I honestly had no clue what to do. As I approached the trough, it was clear that Oz had made attempts to get out but did not have the strength to hoist himself out of his awkward predicament. It was also apparent that he had been sitting in the trough for a significant amount of time as the water was muddied with quite a bit of poop.
I stopped just outside his kicking radius as he once again tried desperately to remove himself from his stool soup. When he stopped he looked again at the crowd of wranglers that remained standing around him. I moved forward talking to him as I went, and lacking a better plan, I started shoveling hooves into the water trough so that he could get on his feet. This turned out to be a mediocre idea at best because as he stood in the trough, he began panicking and relieved himself in full. At that point, we had a scared horse on a slippery surface standing knee deep in his own feces. Technically we had made progress, but every time he regained his footing, he would try to step out of the trough, and every time he would slip and fall back in creating tidal wave after tidal wave of poopy water. Eventually, we led him to the edge of the trough where I began picking up hooves and placing them outside of the trough. The front two came out without a hitch, but I was not so lucky with the back two.
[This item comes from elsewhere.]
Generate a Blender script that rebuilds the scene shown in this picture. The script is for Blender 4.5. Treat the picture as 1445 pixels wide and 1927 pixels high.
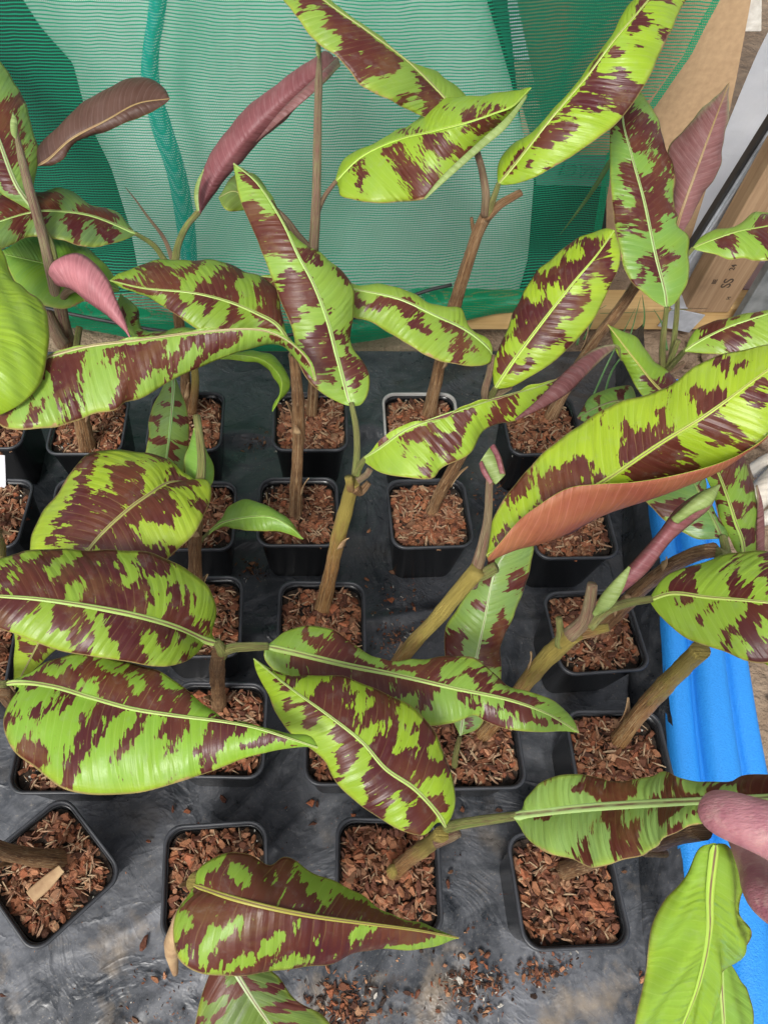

This particular water trough was narrow, maybe three or four feet wide at best — space easily filled by the back end of a quarter horse. The only way to pick up the back feet were from behind the horse, a place where one generally doesn’t want to be in the first place. I stepped inside the trough already, drenched in Oz’s excrement formula, and picked up each foot with great trepidation. As I set the last foot down, I found my head at an uncomfortable distance from Oz’s hooves and was praying that he would not decide to kick.
Oz didn’t kick me that day. He trotted off quite rudely without any expression of gratitude or remorse for the situation, and as he sauntered away, I stood in his wake — disheveled, ankle deep in horse pee, covered in poop, and my comrades still calming themselves from the panic. As I was being helped out of the trough, one of the more unhelpful trainees ran up with Oz’s lead rope and handed it to me as he asked where the horse went. He was later fired (with no major objection from me).
The rest of that day was pretty boring. We went to evening formation and dinner, and wherever I went I was surrounded by a four-foot bubble where no one would dare venture due to my stench. I genuinely feel sorry for the poor souls that sat next to me that night at dinner. My shower that night was one of the best I’ve ever had.